Written task
Without the pictures, repeat the listing character for character.

Start

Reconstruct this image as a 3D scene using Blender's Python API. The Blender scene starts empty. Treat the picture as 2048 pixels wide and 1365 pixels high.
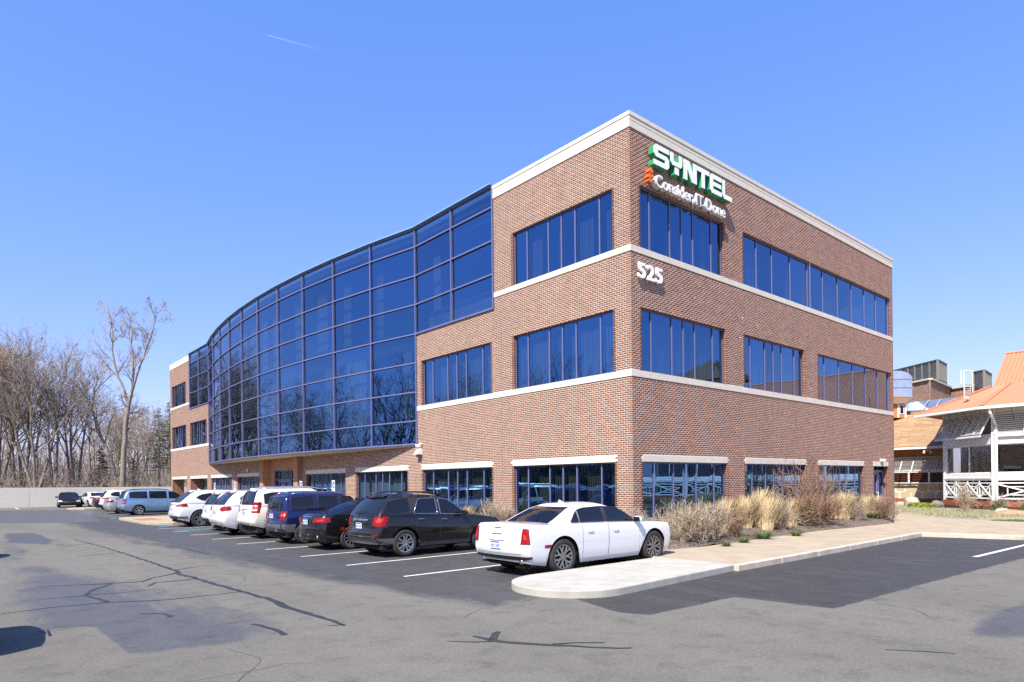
import bpy, math, random
import numpy as np
from mathutils import Vector, Matrix
sc = bpy.context.scene
COL = sc.collection
R_ = random.Random(11)
# ------------------------------------------------------------------ camera, sky, sun, exposure
CAMP = Vector((-16.038, -12.918, 1.95))          # x runs along the short brick wall, y along the long one, corner at the origin
RT, FW = Vector((.75830, -.65191, 0)), Vector((.65191, .75830, 0))
ROLL = -.01088
cam_d = bpy.data.cameras.new('camera'); cam = bpy.data.objects.new('camera', cam_d); COL.objects.link(cam)
cam_d.sensor_width = 36; cam_d.sensor_fit = 'HORIZONTAL'; cam_d.lens = 23.026
cam_d.shift_y = .1379; cam_d.clip_start = .05; cam_d.clip_end = 20000
up = Vector((0, 0, 1))
cam.matrix_world = Matrix.Translation(CAMP) @ Matrix((RT, up, -FW)).transposed().to_4x4() @ Matrix.Rotation(ROLL, 4, 'Z')
sc.camera = cam
SUN_AZ, SUN_EL = math.radians(22), math.radians(50)   # azimuth measured from the long wall's normal towards the short wall's normal
TOSUN = Vector((-math.cos(SUN_AZ)*math.cos(SUN_EL), -math.sin(SUN_AZ)*math.cos(SUN_EL), math.sin(SUN_EL)))
world = bpy.data.worlds.new('World'); sc.world = world; world.use_nodes = True
wn = world.node_tree; wn.nodes.clear()
sky = wn.nodes.new('ShaderNodeTexSky'); sky.sky_type = 'NISHITA'; sky.sun_disc = False
sky.sun_elevation = SUN_EL; sky.sun_rotation = math.atan2(TOSUN.x, TOSUN.y)
sky.altitude = 200; sky.air_density = 1.0; sky.dust_density = .5; sky.ozone_density = 3.2
bg = wn.nodes.new('ShaderNodeBackground'); bg.inputs[1].default_value = .15
wo = wn.nodes.new('ShaderNodeOutputWorld'); sp_ = wn.nodes.new('ShaderNodeSeparateColor'); cb_ = wn.nodes.new('ShaderNodeCombineColor'); wn.links.new(sky.outputs[0], sp_.inputs[0])
for ch_, (pw_, k_) in enumerate(((.91, .594), (.66, .612), (.4, 1.06))):    # clear-air tone of the sky, the same in every direction
    m1 = wn.nodes.new('ShaderNodeMath'); m1.operation = 'MULTIPLY'; m1.inputs[1].default_value = .3; m2 = wn.nodes.new('ShaderNodeMath'); m2.operation = 'POWER'; m2.inputs[1].default_value = pw_
    m3 = wn.nodes.new('ShaderNodeMath'); m3.operation = 'MULTIPLY'; m3.inputs[1].default_value = k_/.3
    wn.links.new(sp_.outputs[ch_], m1.inputs[0]); wn.links.new(m1.outputs[0], m2.inputs[0]); wn.links.new(m2.outputs[0], m3.inputs[0]); wn.links.new(m3.outputs[0], cb_.inputs[ch_])
wn.links.new(cb_.outputs[0], bg.inputs[0]); wn.links.new(bg.outputs[0], wo.inputs[0])
sun_d = bpy.data.lights.new('sun', 'SUN'); sun_d.energy = 4.7; sun_d.angle = math.radians(.53); sun_d.color = (1, .935, .83)
sun = bpy.data.objects.new('sun', sun_d); COL.objects.link(sun)
sun.rotation_euler = TOSUN.to_track_quat('Z', 'Y').to_euler(); sun.location = (-30, -30, 60)
sc.view_settings.view_transform = 'Standard'; sc.view_settings.look = 'None'
sc.view_settings.exposure = 1.0; sc.view_settings.gamma = 1; sc.view_settings.use_curve_mapping = False
sc.render.engine = 'CYCLES'
sc.cycles.use_denoising = False
sc.cycles.max_bounces = 8; sc.cycles.transparent_max_bounces = 16; sc.cycles.caustics_reflective = False
sc.cycles.sample_clamp_indirect = 6

# ------------------------------------------------------------------ helpers
def tag(o, label=None, cat=None, group=None, kind=None):
    if label: o['label'] = label
    if cat: o['category'] = cat
    if group: o['group'] = group
    if kind: o['kind'] = kind
    return o
def thing(name, label, cat, loc=(0, 0, 0), rz=0, group=None, kind=None):
    o = bpy.data.objects.new(name, None); COL.objects.link(o); o.location = loc; o.rotation_euler = (0, 0, rz); o.empty_display_size = .2
    return tag(o, label, cat, group, kind)
def link_mesh(name, me, parent=None, loc=None, rz=0):
    o = bpy.data.objects.new(name, me); COL.objects.link(o)
    if parent is not None: o.parent = parent
    if loc is not None: o.location = loc
    if rz: o.rotation_euler = (0, 0, rz)
    return o
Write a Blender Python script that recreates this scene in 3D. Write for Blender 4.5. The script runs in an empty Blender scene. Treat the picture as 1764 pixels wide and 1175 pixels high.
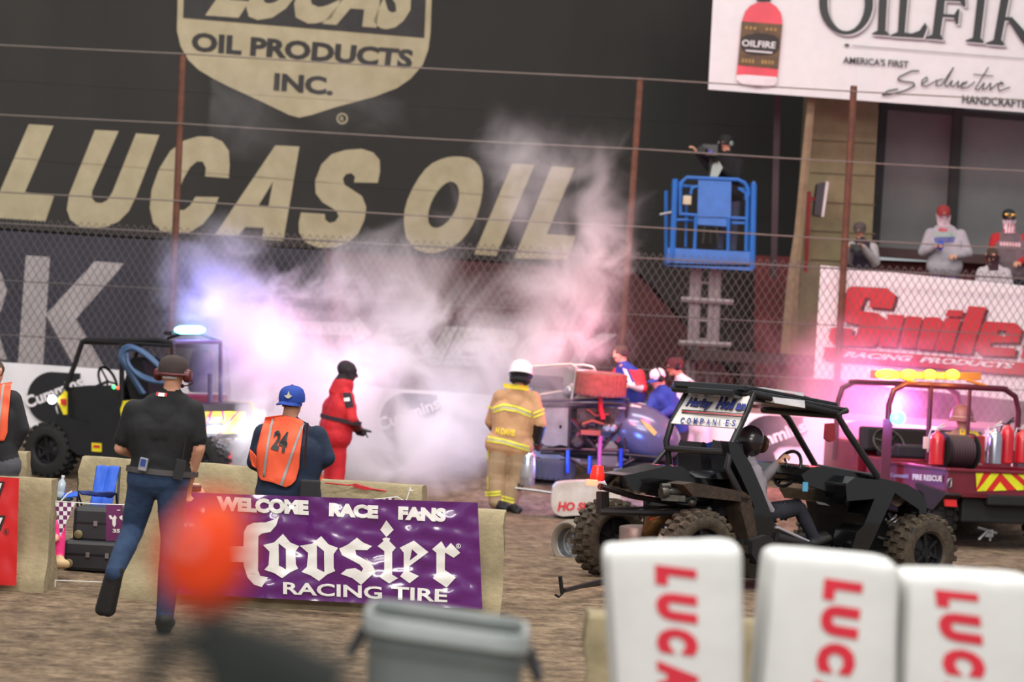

End

Correct response
Reconstruct this image as a 3D scene using Blender's Python API. The Blender scene starts empty. Treat the picture as 2048 pixels wide and 1365 pixels high.
import bpy, math, random
import numpy as np
from mathutils import Vector, Matrix
sc = bpy.context.scene
COL = sc.collection
R_ = random.Random(11)
# ------------------------------------------------------------------ camera, sky, sun, exposure
CAMP = Vector((-16.038, -12.918, 1.95))          # x runs along the short brick wall, y along the long one, corner at the origin
RT, FW = Vector((.75830, -.65191, 0)), Vector((.65191, .75830, 0))
ROLL = -.01088
cam_d = bpy.data.cameras.new('camera'); cam = bpy.data.objects.new('camera', cam_d); COL.objects.link(cam)
cam_d.sensor_width = 36; cam_d.sensor_fit = 'HORIZONTAL'; cam_d.lens = 23.026
cam_d.shift_y = .1379; cam_d.clip_start = .05; cam_d.clip_end = 20000
up = Vector((0, 0, 1))
cam.matrix_world = Matrix.Translation(CAMP) @ Matrix((RT, up, -FW)).transposed().to_4x4() @ Matrix.Rotation(ROLL, 4, 'Z')
sc.camera = cam
SUN_AZ, SUN_EL = math.radians(22), math.radians(50)   # azimuth measured from the long wall's normal towards the short wall's normal
TOSUN = Vector((-math.cos(SUN_AZ)*math.cos(SUN_EL), -math.sin(SUN_AZ)*math.cos(SUN_EL), math.sin(SUN_EL)))
world = bpy.data.worlds.new('World'); sc.world = world; world.use_nodes = True
wn = world.node_tree; wn.nodes.clear()
sky = wn.nodes.new('ShaderNodeTexSky'); sky.sky_type = 'NISHITA'; sky.sun_disc = False
sky.sun_elevation = SUN_EL; sky.sun_rotation = math.atan2(TOSUN.x, TOSUN.y)
sky.altitude = 200; sky.air_density = 1.0; sky.dust_density = .5; sky.ozone_density = 3.2
bg = wn.nodes.new('ShaderNodeBackground'); bg.inputs[1].default_value = .15
wo = wn.nodes.new('ShaderNodeOutputWorld'); sp_ = wn.nodes.new('ShaderNodeSeparateColor'); cb_ = wn.nodes.new('ShaderNodeCombineColor'); wn.links.new(sky.outputs[0], sp_.inputs[0])
for ch_, (pw_, k_) in enumerate(((.91, .594), (.66, .612), (.4, 1.06))):    # clear-air tone of the sky, the same in every direction
    m1 = wn.nodes.new('ShaderNodeMath'); m1.operation = 'MULTIPLY'; m1.inputs[1].default_value = .3; m2 = wn.nodes.new('ShaderNodeMath'); m2.operation = 'POWER'; m2.inputs[1].default_value = pw_
    m3 = wn.nodes.new('ShaderNodeMath'); m3.operation = 'MULTIPLY'; m3.inputs[1].default_value = k_/.3
    wn.links.new(sp_.outputs[ch_], m1.inputs[0]); wn.links.new(m1.outputs[0], m2.inputs[0]); wn.links.new(m2.outputs[0], m3.inputs[0]); wn.links.new(m3.outputs[0], cb_.inputs[ch_])
wn.links.new(cb_.outputs[0], bg.inputs[0]); wn.links.new(bg.outputs[0], wo.inputs[0])
sun_d = bpy.data.lights.new('sun', 'SUN'); sun_d.energy = 4.7; sun_d.angle = math.radians(.53); sun_d.color = (1, .935, .83)
sun = bpy.data.objects.new('sun', sun_d); COL.objects.link(sun)
sun.rotation_euler = TOSUN.to_track_quat('Z', 'Y').to_euler(); sun.location = (-30, -30, 60)
sc.view_settings.view_transform = 'Standard'; sc.view_settings.look = 'None'
sc.view_settings.exposure = 1.0; sc.view_settings.gamma = 1; sc.view_settings.use_curve_mapping = False
sc.render.engine = 'CYCLES'
sc.cycles.use_denoising = False
sc.cycles.max_bounces = 8; sc.cycles.transparent_max_bounces = 16; sc.cycles.caustics_reflective = False
sc.cycles.sample_clamp_indirect = 6

# ------------------------------------------------------------------ helpers
def tag(o, label=None, cat=None, group=None, kind=None):
    if label: o['label'] = label
    if cat: o['category'] = cat
    if group: o['group'] = group
    if kind: o['kind'] = kind
    return o
def thing(name, label, cat, loc=(0, 0, 0), rz=0, group=None, kind=None):
    o = bpy.data.objects.new(name, None); COL.objects.link(o); o.location = loc; o.rotation_euler = (0, 0, rz); o.empty_display_size = .2
    return tag(o, label, cat, group, kind)
def link_mesh(name, me, parent=None, loc=None, rz=0):
    o = bpy.data.objects.new(name, me); COL.objects.link(o)
    if parent is not None: o.parent = parent
    if loc is not None: o.location = loc
    if rz: o.rotation_euler = (0, 0, rz)
    return o
Write a Blender Python script that recreates this scene in 3D. Write for Blender 4.5. The script runs in an empty Blender scene. Treat the picture as 1764 pixels wide and 1175 pixels high.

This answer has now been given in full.